En effet, de Lionne ne pouvait que s’applaudir d’avoir été dispensé de produire au grand jour ces deux clauses, qui révélaient l’animosité de Mazarin et les véritables intentions de la cour.

Ainsi, en offrant de restituer à Condé le rang de premier prince du sang de France et de le rétablir en ses biens, honneurs et dignités, Mazarin ne se bornait pas à lui refuser la charge de grand-maître et le gouvernement de Guyenne ; il se réservait de lui prendre Chantilly et de l’envoyer en exil pour un temps illimité.

  1. Mémoire de de Lionne, 24 septembre 1656. A. E.

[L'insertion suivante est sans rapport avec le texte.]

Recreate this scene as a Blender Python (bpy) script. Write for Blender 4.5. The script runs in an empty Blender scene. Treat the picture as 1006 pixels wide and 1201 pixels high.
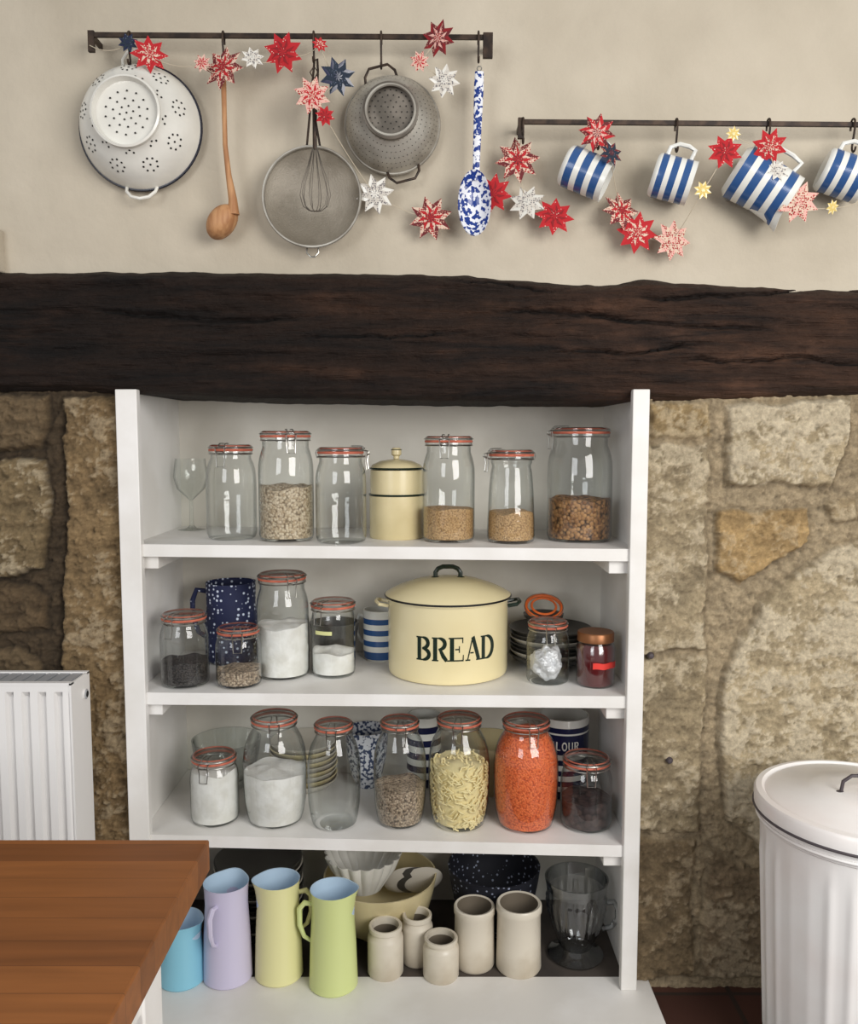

  2. Mazarin, feignant de considérer Chantilly comme un don royal, — sachant le contraire, — avait donné à de Lionne les instructions suivantes : le Roi prétend retenir Chantilly et révoquer le don qu’en a fait la Régente, « les donations étant, par les lois, révoquées par l’ingratitude. Néanmoins, S. M. ne voulant révoquer aucune des grâces de cette nature qu’elle a départies au dit sr Prince ou à sa maison, on en donnera une juste récompense, suivant l’estimation de ce que la terre vaut de revenu. Bien que les bois aient esté dégradés par le père du dit sr Prince, le Roy accordera jusqu’à trois ou quatre cent mille escus, payables en trois ou quatre années ». — Voici ce qu’il disait dans la même dépêche, sur le séjour imposé à Condé hors de France : « Quand on parle du séjour de M. le Prince, l’intention de S. M. n’est pas de le reléguer en un lieu, mais seulement qu’il soit pendant quelque temps dans quelque royaume ou quelque estat où il puisse, par sa bonne conduite, mériter l’entière liberté d’aller et venir où bon luy semblera. » (La Fère, 13 août 1656. A. E. Espagne, vol. 35, no 70.)